Getting out of debt review
How to cancel debt review
By Lerato Molefe · 6 min read · Updated 24 June 2026

To cancel debt review, the route depends on timing: before a magistrate's court has granted the section 87 order you can withdraw your application through your counsellor fairly easily, but after the order is granted you generally need a court application to rescind it, usually with proof that you are no longer over-indebted, since you cannot simply stop paying.
Cancelling debt review is a serious step - it removes your legal protection from creditors - so be sure it is the right choice.
This page explains how cancellation works at each stage, what it costs and what happens to your protection when you cancel.
Before a court order: withdrawing
If your debt review has not yet reached a magistrate's court order, cancelling is relatively straightforward. You tell your counsellor you wish to withdraw, and the application can be stopped. The bureaus are notified to remove the debt-review flag.
Be aware that withdrawing means your creditors can resume normal collection, including legal action, since you lose the section 88 protection. Make sure you can handle your repayments before you cancel.
After a court order: rescinding
Once the court has granted the order, you cannot simply cancel. You generally need a formal court application to rescind or withdraw the order. The court will usually want evidence that:
- You are no longer over-indebted, or
- Debt review was granted in error or no longer applies.
This needs legal help, costs attorney fees and is not guaranteed. The court protects creditors too, so it will not lightly release you from a binding plan.
What cancelling costs you
Cancelling has two kinds of cost:
- Money: withdrawing before a court order is cheap; rescinding after a court order means legal fees.
- Protection: the moment you cancel, you lose your shield against legal action and repossession on the debts that were in the plan.
Weigh both. If you are still over-indebted, cancelling can leave you worse off than staying in the plan to its clearance certificate.

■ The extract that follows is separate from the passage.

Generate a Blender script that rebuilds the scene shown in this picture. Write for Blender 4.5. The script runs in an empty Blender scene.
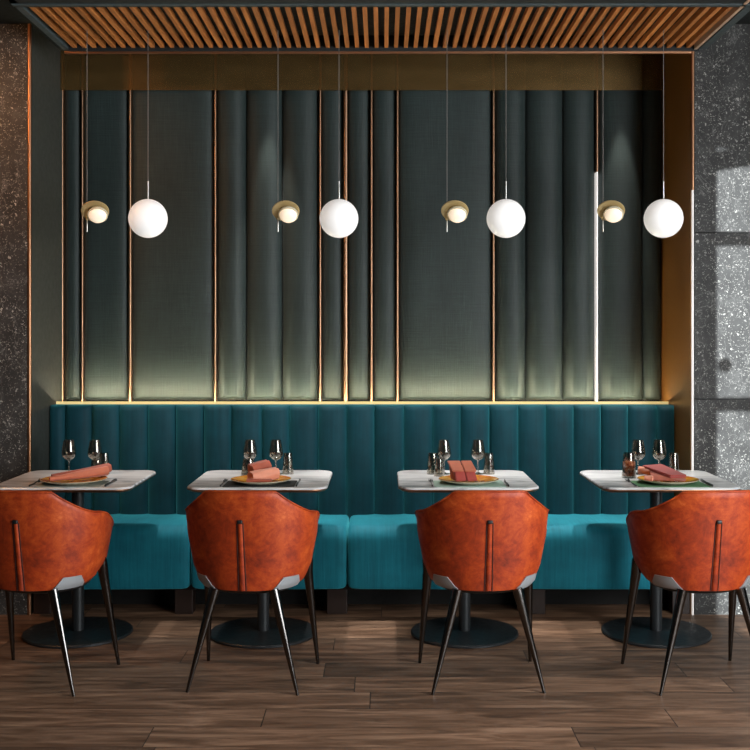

Cancel vs finish: which is better?
| Cancel debt review | Finish debt review | |
|---|---|---|
| Credit flag | Removed on withdrawal/rescission | Removed via clearance certificate |
| Legal protection | Lost immediately | Kept until you are debt-free |
| Cost | Legal fees if after court order | Cost of the certificate |
| Debt | Still owed in full on original terms | Restructured and paid off |
If you can genuinely afford your original payments again, cancelling may suit you. If not, finishing the plan is usually safer.
Frequently asked questions
How do I cancel debt review?
Before a court order, withdraw your application through your counsellor. After the order, you generally need a court application to rescind it, usually with proof you are no longer over-indebted. You cannot just stop paying.
Can I cancel debt review after the court order?
Only by applying to court to rescind the order, typically with legal help and evidence that you can now meet your obligations. The court will not release you lightly from a binding plan.
Can I cancel my debt review if I change my mind?
If no court order has been granted yet, you can withdraw fairly easily through your counsellor. After a court order, cancellation needs a court application. Remember you lose your legal protection when you cancel.
What happens if I just stop paying debt review?
Do not do this. Stopping payments does not cancel debt review; it can lead to creditors resuming action and your counsellor terminating the arrangement, leaving you exposed. Use the proper withdrawal or rescission route.
Does cancelling debt review remove the flag?
Withdrawing before a court order, or successfully rescinding the order, leads to the flag being removed. But you then lose your protection from creditors and still owe the debts in full on the original terms.
Is it better to cancel or finish debt review?
If you can genuinely afford your original instalments again, cancelling may suit you. If you are still over-indebted, finishing the plan to its clearance certificate is usually safer and cheaper.